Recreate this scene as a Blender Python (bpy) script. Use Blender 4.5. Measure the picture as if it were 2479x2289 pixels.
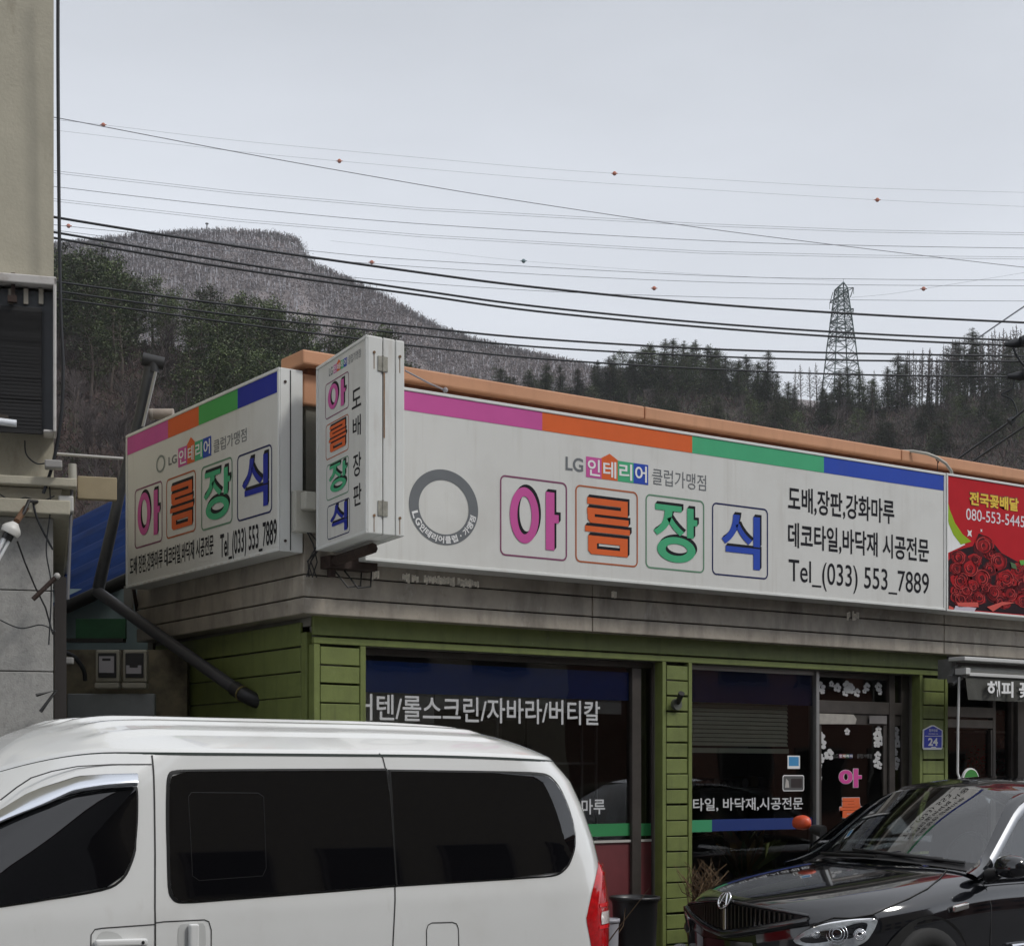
import bpy, bmesh, math, random
from mathutils import Vector, Matrix
from mathutils.noise import noise as pnoise
R_ = math.radians
for o in list(bpy.data.objects): bpy.data.objects.remove(o)
SC = bpy.context.scene
COL = SC.collection

# ------------------------------------------------------------------ camera
FPX, CX, HY, EYE = 3950.0, 1239.5, 1875.0, 1.66
CAM = Vector((-5.209, -9.780, EYE))
VD = Vector((math.cos(R_(55)), math.sin(R_(55)), 0))
RD = Vector((math.sin(R_(55)), -math.cos(R_(55)), 0))
UZ = Vector((0, 0, 1))
cam = bpy.data.cameras.new('camera'); camo = bpy.data.objects.new('camera', cam); COL.objects.link(camo)
camo.location = CAM; camo.rotation_euler = (R_(90), 0, R_(-35))
cam.sensor_width = 36; cam.lens = FPX / 2479 * 36
cam.shift_y = (HY - 1144.5) / 2479
cam.clip_start = 0.1; cam.clip_end = 5000
SC.camera = camo

# ------------------------------------------------------------------ light
SUN_EL, SUN_AZ = 48.0, -58.0            # azimuth: degrees from +X towards +Y
w = bpy.data.worlds.new('World'); SC.world = w; w.use_nodes = True
nt = w.node_tree; nt.nodes.clear()
def wn(t, **k):
    n = nt.nodes.new(t)
    for a, b in k.items(): setattr(n, a, b)
    return n
out = wn('ShaderNodeOutputWorld'); mixs = wn('ShaderNodeMixShader'); bg1 = wn('ShaderNodeBackground'); bg2 = wn('ShaderNodeBackground')
sky = wn('ShaderNodeTexSky'); sky.sky_type = 'NISHITA'; sky.sun_disc = False
sky.sun_elevation = R_(SUN_EL); sky.sun_rotation = R_(90 - SUN_AZ)
bg1.inputs[1].default_value = 0.07
tc = wn('ShaderNodeTexCoord'); sx = wn('ShaderNodeSeparateXYZ'); ramp = wn('ShaderNodeValToRGB')
nt.links.new(tc.outputs['Generated'], sx.inputs[0])
ramp.color_ramp.elements[0].position = 0.0; ramp.color_ramp.elements[0].color = (.80, .83, .89, 1)
ramp.color_ramp.elements[1].position = 0.60; ramp.color_ramp.elements[1].color = (.62, .64, .68, 1)
for p, c in ((.16, (.80, .835, .895)), (.32, (.72, .755, .815)), (.46, (.56, .59, .64))):
    e = ramp.color_ramp.elements.new(p); e.color = c + (1,)
nz = wn('ShaderNodeTexNoise'); nz.inputs['Scale'].default_value = 2.2; nz.inputs['Detail'].default_value = 5
mp = wn('ShaderNodeMapping'); mp.inputs['Scale'].default_value = (1, 1, 3.2)
nt.links.new(tc.outputs['Generated'], mp.inputs[0]); nt.links.new(mp.outputs[0], nz.inputs['Vector'])
nr = wn('ShaderNodeMapRange'); nr.inputs['From Min'].default_value = .3; nr.inputs['From Max'].default_value = .7
nr.inputs['To Min'].default_value = .90; nr.inputs['To Max'].default_value = 1.08
nt.links.new(nz.outputs[0], nr.inputs[0]); nt.links.new(sx.outputs[2], ramp.inputs[0])
# thin cloud is brighter round the veiled sun (behind the camera)
dv = wn('ShaderNodeVectorMath', operation='DOT_PRODUCT')
sd = Vector((math.cos(R_(SUN_AZ)) * math.cos(R_(SUN_EL)), math.sin(R_(SUN_AZ)) * math.cos(R_(SUN_EL)), math.sin(R_(SUN_EL))))
dv.inputs[1].default_value = sd; nt.links.new(tc.outputs['Generated'], dv.inputs[0])
gl = wn('ShaderNodeMapRange'); gl.inputs['From Min'].default_value = .35; gl.inputs['From Max'].default_value = 1
gl.inputs['To Min'].default_value = 1; gl.inputs['To Max'].default_value = 1.6
nt.links.new(dv.outputs['Value'], gl.inputs[0])
ml = wn('ShaderNodeMath', operation='MULTIPLY'); nt.links.new(nr.outputs[0], ml.inputs[0]); nt.links.new(gl.outputs[0], ml.inputs[1])
nt.links.new(ramp.outputs[0], bg2.inputs[0]); nt.links.new(ml.outputs[0], bg2.inputs[1])
nt.links.new(sky.outputs[0], bg1.inputs[0]); nt.links.new(bg1.outputs[0], mixs.inputs[1]); nt.links.new(bg2.outputs[0], mixs.inputs[2])
mixs.inputs[0].default_value = .93; nt.links.new(mixs.outputs[0], out.inputs[0])
sl = bpy.data.lights.new('sun', 'SUN'); slo = bpy.data.objects.new('sun', sl); COL.objects.link(slo)
sl.energy = 1.5; sl.angle = R_(11); sl.color = (1, .965, .91)
slo.rotation_euler = sd.to_track_quat('Z', 'Y').to_euler(); slo.location = (0, 0, 40)
SC.view_settings.view_transform = 'Standard'; SC.view_settings.look = 'None'; SC.view_settings.exposure = 0.22; SC.view_settings.gamma = 1

# ------------------------------------------------------------------ helpers
def ray(u, v): return VD + RD * ((u - CX) / FPX) + UZ * ((HY - v) / FPX)
def on_y(u, v, y): r = ray(u, v); return CAM + r * ((y - CAM.y) / r.y)
def on_x(u, v, x): r = ray(u, v); return CAM + r * ((x - CAM.x) / r.x)
def on_d(u, v, d): return CAM + ray(u, v) * d
WM = {}
def wm(o): return WM.get(o.name, Matrix.Identity(4))
def thing(name, label, cat, loc=(0, 0, 0), rz=0, group=None):
    o = bpy.data.objects.new(name, None); COL.objects.link(o); o.empty_display_size = .2
    o.location = loc; o.rotation_euler = (0, 0, rz)
    WM[o.name] = Matrix.Translation(Vector(loc)) @ Matrix.Rotation(rz, 4, 'Z')
    return tag(o, label, cat, group)
def tag(o, label, cat, group=None):
    o['label'] = label; o['category'] = cat
    if group: o['group'] = group
    return o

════

§ **Task objective**: How many lines of the data hold the string "scene"? Reply with the number alone.

§ **Solution for this problem**: 2